The result has been a $400 million blow out in Victoria's VET budget last year. But instead of cracking down on the firms who filled their boots from these changes, the Government cut $40m funding to the TAFE system — the standard bearer of quality — and is considering plans to cut $230m more.
Hundreds of TAFE teachers have lost their jobs. Most institutes are now operating at a deficit. Courses have closed and students have been priced out of further education and training, or sacrificed their one shot at a government-funded qualification because they didn't have the information to make a career choice.
With the support of other unions, community groups and the TAFE community, the AEU is running a campaign to have the reforms revoked - and we need your support.
What the State Government's changes really mean
Higher fees
Enrolment fees for diplomas and advanced diplomas have risen from $877 to $2,500 per year and fees for Certificate III and IV courses to $1,250 — and that's for those lucky enough to get a subsidised place. Apprenticeship fees have risen by 40%.
Retraining out of reach
Students who already have a degree or diploma are no longer eligible for support to undertake a qualification at a lower or equal level from 2011. Instead they must pay the full cost of further training, which can be up to $20,000 per qualification. In a changing economy, young people today can expect to retrain up to five times during their working life; but now they can't afford to.
Students in the dark
Complex eligibility criteria, competition and lax regulation have made it much harder for students to work out how much a course will cost and compare the quality of different options. Even some TAFE teachers don't understand their own course's fee structure.
Two major reports last year, by Essential Services Commission and the Victorian Competition and Efficiency Commission, told the government that its market couldn't work unless students had full information about course costs and quality. So far the government has done nothing on this.
Courses closed
Three hundred TAFE teachers lost their jobs over the summer as institutes reviewed their operations in light of the cuts. Higher fees mean courses like RMIT's professional writing diploma have closed through lack of numbers, while cuts have led to the closure of the engineering department at Bendigo TAFE's Castlemaine campus. Low enrolments threaten many more courses.
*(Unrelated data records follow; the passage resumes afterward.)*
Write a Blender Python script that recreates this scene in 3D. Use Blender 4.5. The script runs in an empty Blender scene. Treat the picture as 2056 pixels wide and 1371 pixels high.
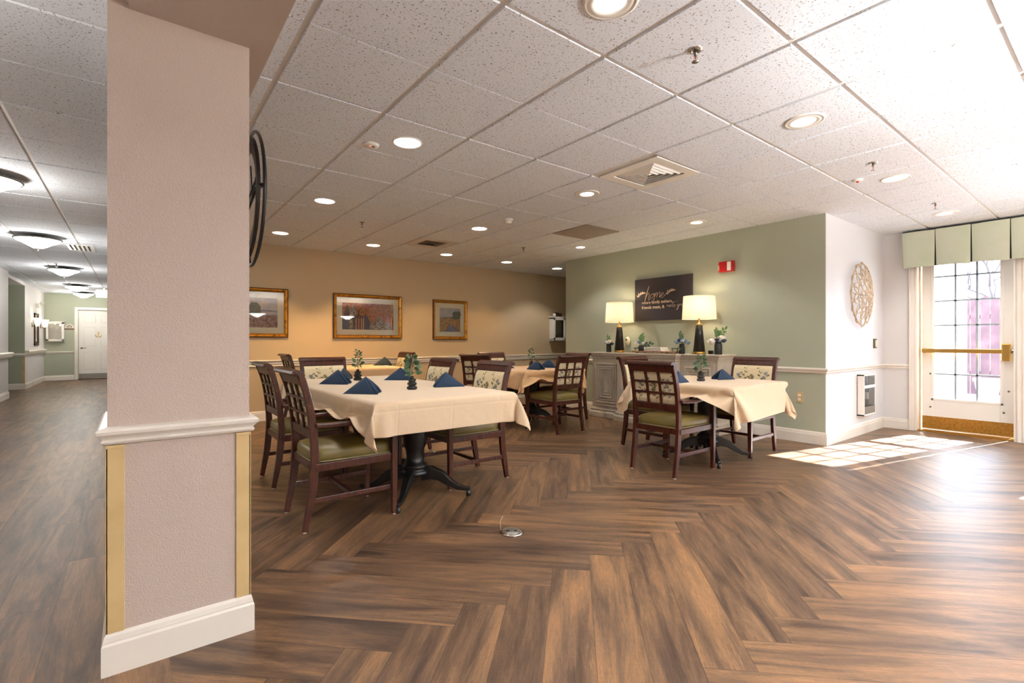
import bpy, bmesh, math, random
from mathutils import Vector, Matrix
R = math.radians
sc = bpy.context.scene
C = sc.collection
random.seed(7)

# ------------------------------------------------------------------ camera, world, sun, exposure
cd = bpy.data.cameras.new('camera'); cam = bpy.data.objects.new('camera', cd); C.objects.link(cam)
cam.location = (0, 0, 1.125); cam.rotation_euler = (R(90), 0, R(-37.73))
cd.sensor_width = 36; cd.lens = 36*980.4/2056; cd.clip_start = .05; cd.clip_end = 200
sc.camera = cam
sc.view_settings.view_transform = 'Standard'; sc.view_settings.look = 'None'
sc.view_settings.gamma = 1; sc.view_settings.use_curve_mapping = False
sc.view_settings.exposure = 0.78
w = bpy.data.worlds.new('world'); sc.world = w; w.use_nodes = True
bg = w.node_tree.nodes['Background']; bg.inputs[0].default_value = (.60, .77, 1, 1); bg.inputs[1].default_value = 8.5
sd = bpy.data.lights.new('sun', 'SUN'); sd.energy = 42; sd.angle = R(.6); sd.color = (1, .98, .96)
sun = bpy.data.objects.new('sun', sd); C.objects.link(sun); sun.location = (20, -5, 12)
sun.rotation_euler = Vector((-.976, .218, -.72)).to_track_quat('-Z', 'Y').to_euler()
CEIL = 2.515
P_DOWN = 30.0      # downlight power
P_BOWL = 24.0      # corridor bowls
P_LAMP = 3.0

# ------------------------------------------------------------------ materials
def srgb(r, g, b):
    f = lambda c: c/12.92 if c <= .04045 else ((c+.055)/1.055)**2.4
    return (f(r/255), f(g/255), f(b/255), 1)

class NT:
    def __init__(s, name):
        s.m = bpy.data.materials.new(name); s.m.use_nodes = True; s.t = s.m.node_tree; s.b = s.t.nodes['Principled BSDF']
    def n(s, ty, **k):
        x = s.t.nodes.new(ty)
        for a, v in k.items():
            if a.startswith('i_'):
                x.inputs[a[2:].replace('_', ' ')].default_value = v
            else: setattr(x, a, v)
        return x
    def l(s, a, b): s.t.links.new(a, b)

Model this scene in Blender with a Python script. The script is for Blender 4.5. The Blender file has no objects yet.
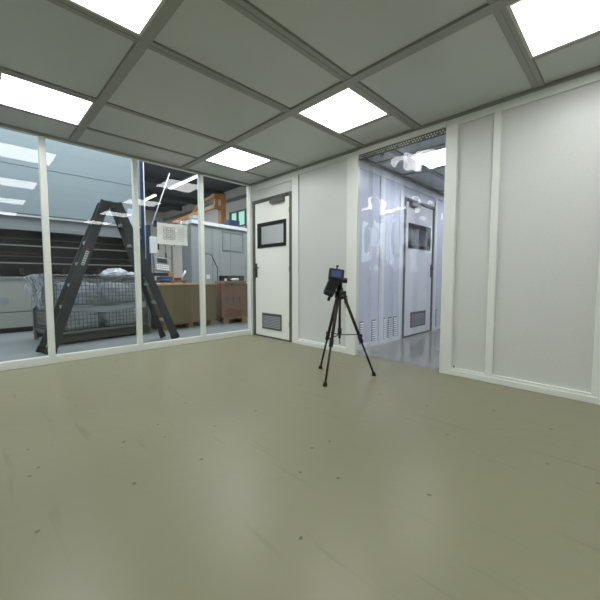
import bpy, bmesh, math, random
from mathutils import Vector, Matrix, noise
random.seed(7)
C = bpy.context.scene.collection
PI = math.pi
def R(a): return math.radians(a)

# ------------------------------------------------------------------ materials
def newmat(name):
    m = bpy.data.materials.new(name); m.use_nodes = True
    nt = m.node_tree; nt.nodes.clear()
    out = nt.nodes.new('ShaderNodeOutputMaterial')
    return m, nt, out
def lin(c):
    return tuple((v/12.92 if v <= .04045 else ((v+.055)/1.055)**2.4) for v in [x/255 for x in c])+(1,)
def mat(name, rgb, rough=.5, metal=0, var=.06, scale=6, bump=0, bscale=60, spec=.5, stretch=None):
    m, nt, out = newmat(name)
    b = nt.nodes.new('ShaderNodeBsdfPrincipled')
    b.inputs['Roughness'].default_value = rough; b.inputs['Metallic'].default_value = metal
    b.inputs['Specular IOR Level'].default_value = spec
    nt.links.new(b.outputs[0], out.inputs[0])
    tc = nt.nodes.new('ShaderNodeTexCoord')
    src = tc.outputs['Object']
    if stretch:
        mp = nt.nodes.new('ShaderNodeMapping'); mp.inputs['Scale'].default_value = stretch
        nt.links.new(src, mp.inputs[0]); src = mp.outputs[0]
    n = nt.nodes.new('ShaderNodeTexNoise'); n.inputs['Scale'].default_value = scale; n.inputs['Detail'].default_value = 4
    nt.links.new(src, n.inputs['Vector'])
    mx = nt.nodes.new('ShaderNodeMix'); mx.data_type = 'RGBA'
    c = lin(rgb)
    mx.inputs[6].default_value = tuple(v*(1-var) for v in c[:3])+(1,)
    mx.inputs[7].default_value = tuple(min(1, v*(1+var)) for v in c[:3])+(1,)
    nt.links.new(n.outputs['Fac'], mx.inputs[0]); nt.links.new(mx.outputs[2], b.inputs['Base Color'])
    if bump:
        n2 = nt.nodes.new('ShaderNodeTexNoise'); n2.inputs['Scale'].default_value = bscale
        nt.links.new(src, n2.inputs['Vector'])
        bp = nt.nodes.new('ShaderNodeBump'); bp.inputs['Strength'].default_value = bump; bp.inputs['Distance'].default_value = .01
        nt.links.new(n2.outputs['Fac'], bp.inputs['Height']); nt.links.new(bp.outputs[0], b.inputs['Normal'])
    return m
def emat(name, rgb, s):
    m, nt, out = newmat(name)
    e = nt.nodes.new('ShaderNodeEmission'); e.inputs[0].default_value = lin(rgb); e.inputs[1].default_value = s
    nt.links.new(e.outputs[0], out.inputs[0]); return m
def clearmat(name, tint, ior=1.45, haze=0., hazecol=(220, 225, 240), rough=.0, bump=0, bscale=5, boost=1.0):
    """thin clear sheet: passes light straight through, mirrors by Fresnel"""
    m, nt, out = newmat(name)
    tr = nt.nodes.new('ShaderNodeBsdfTransparent'); tr.inputs[0].default_value = tint+(1,)
    gl = nt.nodes.new('ShaderNodeBsdfGlossy'); gl.inputs['Roughness'].default_value = rough
    fr = nt.nodes.new('ShaderNodeFresnel'); fr.inputs[0].default_value = ior
    body = tr.outputs[0]
    if haze:
        d = nt.nodes.new('ShaderNodeBsdfDiffuse'); d.inputs[0].default_value = lin(hazecol)
        t2 = nt.nodes.new('ShaderNodeBsdfTranslucent'); t2.inputs[0].default_value = lin(hazecol)
        a = nt.nodes.new('ShaderNodeMixShader'); a.inputs[0].default_value = .5
        nt.links.new(d.outputs[0], a.inputs[1]); nt.links.new(t2.outputs[0], a.inputs[2])
        h = nt.nodes.new('ShaderNodeMixShader'); h.inputs[0].default_value = haze
        nt.links.new(tr.outputs[0], h.inputs[1]); nt.links.new(a.outputs[0], h.inputs[2]); body = h.outputs[0]
    ml = nt.nodes.new('ShaderNodeMath'); ml.operation = 'MULTIPLY'; ml.inputs[1].default_value = boost; ml.use_clamp = True
    nt.links.new(fr.outputs[0], ml.inputs[0])
    mx = nt.nodes.new('ShaderNodeMixShader')
    nt.links.new(ml.outputs[0], mx.inputs[0]); nt.links.new(body, mx.inputs[1]); nt.links.new(gl.outputs[0], mx.inputs[2])
    if bump:
        tc = nt.nodes.new('ShaderNodeTexCoord'); mp = nt.nodes.new('ShaderNodeMapping'); mp.inputs['Scale'].default_value = (1, 1, .8)
        n2 = nt.nodes.new('ShaderNodeTexNoise'); n2.inputs['Scale'].default_value = bscale; n2.inputs['Detail'].default_value = .5
        bp = nt.nodes.new('ShaderNodeBump'); bp.inputs['Strength'].default_value = bump; bp.inputs['Distance'].default_value = .05
        nt.links.new(tc.outputs['Object'], mp.inputs[0]); nt.links.new(mp.outputs[0], n2.inputs['Vector'])
        nt.links.new(n2.outputs['Fac'], bp.inputs['Height'])
        nt.links.new(bp.outputs[0], gl.inputs['Normal']); nt.links.new(bp.outputs[0], fr.inputs['Normal'])
    nt.links.new(mx.outputs[0], out.inputs[0]); return m

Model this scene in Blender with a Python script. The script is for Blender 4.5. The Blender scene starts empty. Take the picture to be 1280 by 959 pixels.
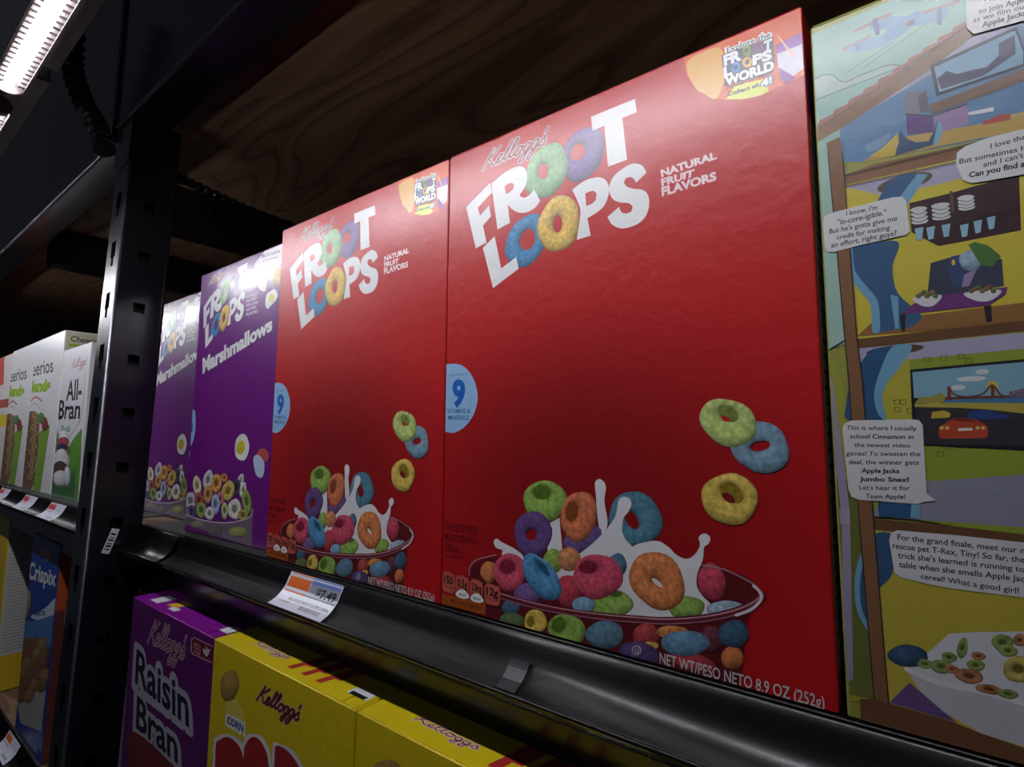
import bpy, bmesh, math, random
from mathutils import Vector, Matrix
from mathutils.geometry import tessellate_polygon
random.seed(4)
sc = bpy.context.scene
C = sc.collection

# ---------------------------------------------------------------- camera
cam_data = bpy.data.cameras.new('camera'); cam = bpy.data.objects.new('camera', cam_data); C.objects.link(cam)
cam_data.sensor_width = 36.0; cam_data.lens = 18.6423; cam_data.clip_start = 0.01
cam.matrix_world = Matrix([[0.79482,0.0564233,0.604217,0.220232],[0.606808,-0.0850465,-0.790286,-0.223507],[0.006796,0.994778,-0.101835,0.0946708],[0,0,0,1]])
sc.camera = cam
# ---------------------------------------------------------------- world, exposure
w = bpy.data.worlds.new('store_ambience'); sc.world = w; w.use_nodes = True
w.node_tree.nodes['Background'].inputs[0].default_value = (0.55, 0.62, 0.8, 1)
w.node_tree.nodes['Background'].inputs[1].default_value = 0.02
sc.view_settings.view_transform = 'Standard'; sc.view_settings.look = 'None'
sc.view_settings.exposure = 0.0; sc.view_settings.gamma = 1.0; sc.view_settings.use_curve_mapping = False
LED_STRENGTH = 82.0

al = bpy.data.lights.new('aisle_fill_light', 'AREA'); al.shape = 'RECTANGLE'; al.size = 2.4; al.size_y = .5; al.energy = .35; al.color = (.93, .96, 1)  # added fill light, out of view, lifting the lower boxes' tops and fronts
alo = bpy.data.objects.new('aisle_fill_light', al); C.objects.link(alo); alo.location = (.2, -1.5, 1.15)
alo.rotation_euler = (Vector((0, 0, 0))-Vector((.2, -1.5, 1.15))).to_track_quat('-Z', 'Y').to_euler()

# ---------------------------------------------------------------- helpers
def lin(c):
    return tuple(((v/255)/12.92 if v/255 <= .04045 else ((v/255+.055)/1.055)**2.4) for v in c)
def mat(name, col, rough=.5, metal=0, coat=0, bump=0, bscale=200, spec=.5, noise=0, croug=.16):
    m = bpy.data.materials.new(name); m.use_nodes = True; nt = m.node_tree; b = nt.nodes['Principled BSDF']
    b.inputs['Base Color'].default_value = (*lin(col), 1); b.inputs['Roughness'].default_value = rough
    b.inputs['Metallic'].default_value = metal; b.inputs['Coat Weight'].default_value = coat
    b.inputs['Coat Roughness'].default_value = croug; b.inputs['Specular IOR Level'].default_value = spec
    if bump or noise:
        tc = nt.nodes.new('ShaderNodeTexCoord'); n = nt.nodes.new('ShaderNodeTexNoise'); n.inputs['Scale'].default_value = bscale
        n.inputs['Detail'].default_value = 3; nt.links.new(tc.outputs['Object'], n.inputs['Vector'])
        if bump:
            bp = nt.nodes.new('ShaderNodeBump'); bp.inputs['Strength'].default_value = bump; bp.inputs['Distance'].default_value = .001
            nt.links.new(n.outputs['Fac'], bp.inputs['Height']); nt.links.new(bp.outputs['Normal'], b.inputs['Normal'])
        if noise:
            mx = nt.nodes.new('ShaderNodeMix'); mx.data_type = 'RGBA'; mx.blend_type = 'MULTIPLY'; mx.inputs['Factor'].default_value = noise
            mx.inputs['A'].default_value = (*lin(col), 1); nt.links.new(n.outputs['Color'], mx.inputs['B']); nt.links.new(mx.outputs['Result'], b.inputs['Base Color'])
    return m
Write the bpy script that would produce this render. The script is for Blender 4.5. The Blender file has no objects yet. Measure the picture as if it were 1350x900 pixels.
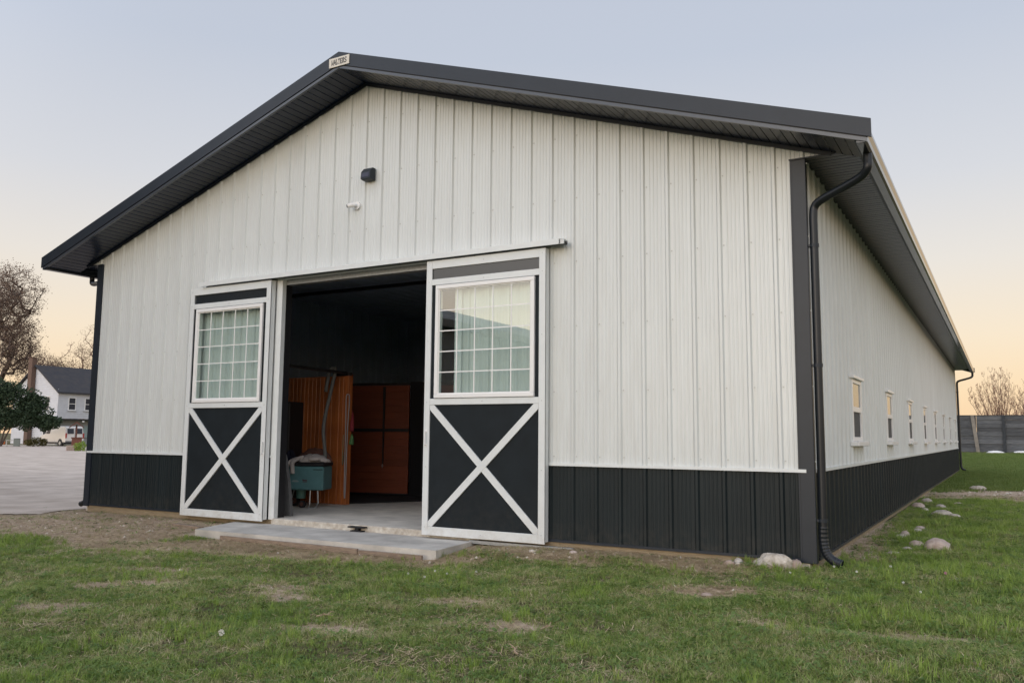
import bpy, math, random
import numpy as np
from mathutils import Vector, Matrix
C = bpy.context.scene.collection
SC = bpy.context.scene
rad = math.radians

# ------------------------------------------------------------------ camera
CP = Vector((1.74092, -9.20042, 1.252)); YAW, PIT, ROL, FPX = -0.527386, 0.112161, 0.0087575, 1110.5
def cam_axes():
    cy, sy, cp, sp = math.cos(YAW), math.sin(YAW), math.cos(PIT), math.sin(PIT)
    f = Vector((sy*cp, cy*cp, sp)); r = Vector((cy, -sy, 0)); u = r.cross(f)
    cr, sr = math.cos(ROL), math.sin(ROL)
    return cr*r + sr*u, -sr*r + cr*u, f
_r, _u, _f = cam_axes()
cam = bpy.data.cameras.new('camera'); camo = bpy.data.objects.new('camera', cam); C.objects.link(camo)
m = Matrix((( _r.x, _u.x, -_f.x, CP.x), (_r.y, _u.y, -_f.y, CP.y), (_r.z, _u.z, -_f.z, CP.z), (0, 0, 0, 1)))
camo.matrix_world = m
cam.sensor_width = 36; cam.lens = FPX/1350*36; cam.clip_start = .05; cam.clip_end = 3000
SC.camera = camo

# ------------------------------------------------------------------ sky, sun, exposure
SUNWARD = 1.9
SUN_EL, SUN_AZ = 6.0, -174.0          # degrees; azimuth from +Y clockwise: the low sun stands behind the camera
w = bpy.data.worlds.new('World'); SC.world = w; w.use_nodes = True
nt = w.node_tree; bg = nt.nodes['Background']
def srgb(r, g, b):
    f = lambda c: (c/255/12.92 if c/255 <= .04045 else ((c/255+.055)/1.055)**2.4)
    return (f(r), f(g), f(b), 1)
sky = nt.nodes.new('ShaderNodeTexSky'); sky.sky_type = 'NISHITA'; sky.sun_disc = False
sky.sun_elevation = rad(SUN_EL); sky.sun_rotation = rad(SUN_AZ); sky.air_density = 1; sky.dust_density = 3
tc = nt.nodes.new('ShaderNodeTexCoord'); sx = nt.nodes.new('ShaderNodeSeparateXYZ'); nt.links.new(tc.outputs['Generated'], sx.inputs[0])
ramp = nt.nodes.new('ShaderNodeValToRGB'); nt.links.new(sx.outputs['Z'], ramp.inputs[0])
stops = [(0.0, (247, 210, 168)), (0.05, (250, 221, 182)), (0.11, (244, 226, 201)), (0.19, (230, 223, 215)), (0.28, (212, 213, 218)),
         (0.42, (192, 199, 213)), (0.65, (186, 193, 209)), (1.0, (182, 189, 206))]
el = ramp.color_ramp.elements
while len(el) < len(stops): el.new(.5)
for e, (p, c) in zip(el, stops): e.position = p; e.color = srgb(*c)
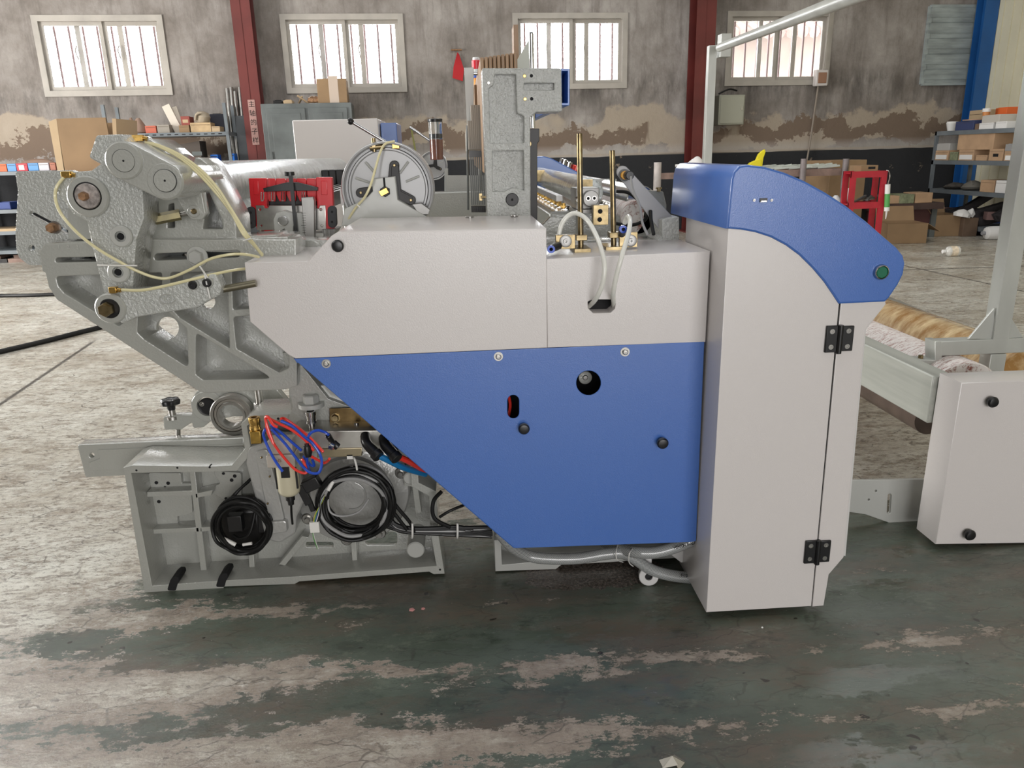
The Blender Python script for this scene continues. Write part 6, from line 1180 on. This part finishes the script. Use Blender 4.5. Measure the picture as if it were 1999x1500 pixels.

Dodgy providers ripping students off
Some private providers are running diploma courses in days rather than the months it takes students to acquire these skills. Some are even luring them with cash incentives onto courses with few job prospects, not realising they are blowing their one chance at a government-funded place. When they realise they can't get a job, they'll have to pay full fees to gain another qualification.
Quality under threat
With funding cuts and competition closing a pincer on TAFE institutes, quality is at risk. Unlike many private trainers, TAFE courses are run by qualified teachers. In a survey of 500 teachers last year, three-quarters said quality had already suffered.
TAFEs have a history of collaborating to raise educational outcomes and meet public need, but now they are being expected to operate like private businesses — a change in culture that has already led one institute to lose millions on an ill-advised business deal.
The bottom line
The bottom line is that the State Government is undermining the system that every year gives hundreds of thousands of Victorians a ladder into work.